In visiting the States I had gone from being someone who swears no more than the next girl to being the most foul-mouthed guy on the block. In Ireland, everyone swears, all the time. No office is too high or too sanctified to indulge in profanity. Catholic priests regularly let a few "fucks" fly out of them, and statesmen curse like cardinals. Across the land, there are whole communities of people who can't utter a sentence without swearing, and swearing several times. The dialogue in The Commitments or The Snapper is not an exaggeration.

I've been swearing as long as I can remember, and I can't say that bothers me. Profanity, like shit, just happens. It's usually harmless. To someone with a different set of values, I can understand how a request like "Hand me over that fucking salt" might seem aggressive, but in fact it rarely is. The word "fucking" here actually conveys a certain endearment, a feeling that "we're on the same level". In some social groups, "Hand me over that fucking salt" is a great deal less offensive than "May I have the salt, please?", which could come across as belligerently genteel. We're not talking about impropriety, but a different code of propriety.

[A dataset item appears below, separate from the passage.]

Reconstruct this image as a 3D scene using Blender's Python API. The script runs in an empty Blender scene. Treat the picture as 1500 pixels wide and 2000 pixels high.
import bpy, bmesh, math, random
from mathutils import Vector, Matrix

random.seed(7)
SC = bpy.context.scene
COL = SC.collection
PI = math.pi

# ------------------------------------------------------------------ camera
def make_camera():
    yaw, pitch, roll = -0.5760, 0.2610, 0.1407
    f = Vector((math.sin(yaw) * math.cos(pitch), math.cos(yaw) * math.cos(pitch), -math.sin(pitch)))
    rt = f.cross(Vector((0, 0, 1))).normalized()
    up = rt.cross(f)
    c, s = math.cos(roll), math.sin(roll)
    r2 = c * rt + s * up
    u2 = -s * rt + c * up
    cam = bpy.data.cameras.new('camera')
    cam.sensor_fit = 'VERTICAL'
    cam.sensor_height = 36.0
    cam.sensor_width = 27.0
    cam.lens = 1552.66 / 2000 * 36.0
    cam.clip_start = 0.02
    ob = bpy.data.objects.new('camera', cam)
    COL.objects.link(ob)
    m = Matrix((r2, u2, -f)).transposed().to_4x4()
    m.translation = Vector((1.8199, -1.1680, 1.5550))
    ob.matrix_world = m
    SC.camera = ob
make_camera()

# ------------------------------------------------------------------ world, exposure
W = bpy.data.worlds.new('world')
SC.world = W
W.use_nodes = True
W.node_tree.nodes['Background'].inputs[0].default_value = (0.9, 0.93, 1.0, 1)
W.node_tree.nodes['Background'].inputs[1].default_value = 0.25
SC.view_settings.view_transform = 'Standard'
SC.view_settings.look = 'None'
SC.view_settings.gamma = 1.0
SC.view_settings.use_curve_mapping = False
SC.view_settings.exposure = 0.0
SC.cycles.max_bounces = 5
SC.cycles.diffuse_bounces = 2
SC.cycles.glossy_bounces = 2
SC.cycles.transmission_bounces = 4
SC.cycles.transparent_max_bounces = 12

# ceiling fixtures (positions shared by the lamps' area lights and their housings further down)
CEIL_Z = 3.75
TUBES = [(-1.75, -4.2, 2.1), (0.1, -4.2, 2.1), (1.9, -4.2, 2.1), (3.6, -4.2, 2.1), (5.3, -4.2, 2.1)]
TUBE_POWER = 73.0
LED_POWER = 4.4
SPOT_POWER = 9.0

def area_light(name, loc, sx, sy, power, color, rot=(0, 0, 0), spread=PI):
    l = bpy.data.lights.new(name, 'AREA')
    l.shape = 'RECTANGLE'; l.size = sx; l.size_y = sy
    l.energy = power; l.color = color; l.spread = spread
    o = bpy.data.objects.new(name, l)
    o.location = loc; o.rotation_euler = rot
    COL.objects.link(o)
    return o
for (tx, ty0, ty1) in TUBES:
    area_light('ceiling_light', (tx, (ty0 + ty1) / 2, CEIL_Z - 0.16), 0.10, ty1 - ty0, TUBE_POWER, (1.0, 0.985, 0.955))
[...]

"Fucking" in the above sense has no offensive meaning, and indeed little meaning at all; it's merely part of the repertoire of bridge words, words that fill a temporary mental gap and keep a sentence running fluently. It's in the same family as kinda, sorta, like, well, y'know, um, uh, er and so on. Constant use of "fucking" and other bridge words may not be a sign of the most alert mind, but it's fairly harmless in speech (and almost never seen in written text). And there are other perfectly legitimate uses of the word "fuck". If used sparingly, it can be shocking, or outrageous, or funny, or all three -- whether used as an intensifier or in its original meaning. "Fuck" can lose its power and become tedious if overused, or used in the wrong place, but in that way it's no different from any other word.

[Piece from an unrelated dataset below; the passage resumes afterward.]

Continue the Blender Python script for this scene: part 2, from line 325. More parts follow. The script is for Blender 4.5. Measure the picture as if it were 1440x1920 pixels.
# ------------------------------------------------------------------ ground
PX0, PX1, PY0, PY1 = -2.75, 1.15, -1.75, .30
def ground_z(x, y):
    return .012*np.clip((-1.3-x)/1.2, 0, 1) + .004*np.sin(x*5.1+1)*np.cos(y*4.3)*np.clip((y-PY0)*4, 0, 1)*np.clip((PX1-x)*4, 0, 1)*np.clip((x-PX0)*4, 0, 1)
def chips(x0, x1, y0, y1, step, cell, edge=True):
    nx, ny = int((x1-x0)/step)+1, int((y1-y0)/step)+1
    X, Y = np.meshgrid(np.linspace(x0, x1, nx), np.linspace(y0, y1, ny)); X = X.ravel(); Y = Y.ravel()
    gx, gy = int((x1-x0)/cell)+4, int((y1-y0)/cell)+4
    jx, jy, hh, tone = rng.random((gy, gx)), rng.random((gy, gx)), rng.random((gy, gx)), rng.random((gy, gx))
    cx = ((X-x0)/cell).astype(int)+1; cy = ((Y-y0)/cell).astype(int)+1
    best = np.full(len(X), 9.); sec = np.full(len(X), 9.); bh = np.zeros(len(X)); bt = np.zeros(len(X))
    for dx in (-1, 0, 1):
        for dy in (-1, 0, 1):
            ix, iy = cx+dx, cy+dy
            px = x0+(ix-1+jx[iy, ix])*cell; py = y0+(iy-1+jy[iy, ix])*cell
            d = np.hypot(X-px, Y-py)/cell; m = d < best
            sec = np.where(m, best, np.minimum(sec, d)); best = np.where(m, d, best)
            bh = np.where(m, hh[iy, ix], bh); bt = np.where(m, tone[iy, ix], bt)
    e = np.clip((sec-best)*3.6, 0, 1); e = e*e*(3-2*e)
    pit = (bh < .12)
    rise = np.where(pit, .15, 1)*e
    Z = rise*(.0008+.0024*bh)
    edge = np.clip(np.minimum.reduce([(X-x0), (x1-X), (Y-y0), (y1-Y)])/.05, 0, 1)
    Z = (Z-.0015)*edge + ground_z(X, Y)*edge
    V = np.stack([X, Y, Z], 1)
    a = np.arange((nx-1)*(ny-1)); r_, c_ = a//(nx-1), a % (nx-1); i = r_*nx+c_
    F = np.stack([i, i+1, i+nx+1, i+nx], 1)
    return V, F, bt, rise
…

Most English-language swearwords were originally inoffensive sexual or scatological terms that only acquired a taboo status through an increasing horror of human bodily functions. For this, the usual religious hangups are mostly to blame, though the advance of technology played its part too (modern sanitary facilities turned shitting from a public into a private activity). But our civilisation should now be mature enough not to have such irrational taboos, and we should welcome these words back as fully paid-up members of the language. "Arse", "fart", "piss" and "shit" are good Saxon words with a proud heritage, and almost always preferable to their various Latin euphemisms. Chaucer never shied away from writing "arse", and neither should you.

As shocked as some people are by profanity, I'm continually more shocked that they make such a big deal of it. People regularly jam the switchboards to complain about "strong language" on post-watershed TV, and there is a guy in the IF community who refuses to play any game with "prophanity". This attitude is pure superstition, based on an irrational belief in the inherent evil of "dirty words". Being offended by profanity is like being afraid of the Devil. If you just let it all go, "profanity" ceases to have any meaning; "fuck" becomes just another word. Like a voodoo fetish, it can only hurt you if you do your best to let it hurt.

There are some moral guardians who, while not averse to swearing themselves, say things like "I would never swear in front of a child". Why not? I tire of all this "sanctity of childhood" crap. From Stand By Me to Forrest Gump, the popular media has an obsession with the purity and innocence of childhood that borders on paedophilia. People are encouraged to be "childlike", but in truth there's almost nothing admirable about being like a child. Children are stupid, ignorant, selfish, fickle, gullible, over-sensitive, and irresponsible -- walking, crawling darwinian nightmares. About the best thing you can say about a child is that it doesn't know any better, and that it still has time to learn how to be a mature and interesting human being. If saying "fuck" destroys that bit of childhood "innocence", then so much the better.

Not that parents will ever succeed in protecting their kids from profanity. Anyone who thinks children never swear is deluding themselves. Holden Caulfield was dismayed when he saw "fuck off" written on a school wall, but then he should have seen my school wall, and my school. From baby infants on, school was like a non-stop swearathon, with tots as young as four and five competing to out-insult each other. We delighted in rude words, the sound they made, the effect they had; we seized on a new one like we seized on a toy. If anything, a rude word was better because it lasted longer. Far from corrupting children, discovering profanity is one of the joys of growing up.

The only really bad thing about profanity, as noted by Kurt Vonnegut in Hocus Pocus, is that it gives some people an excuse to ignore what you say: it's a quick get-out clause that lets them sidestep an argument with moral indignation. Remind me again -- are they the ones that are supposed to inherit the Earth? Or was that someone else?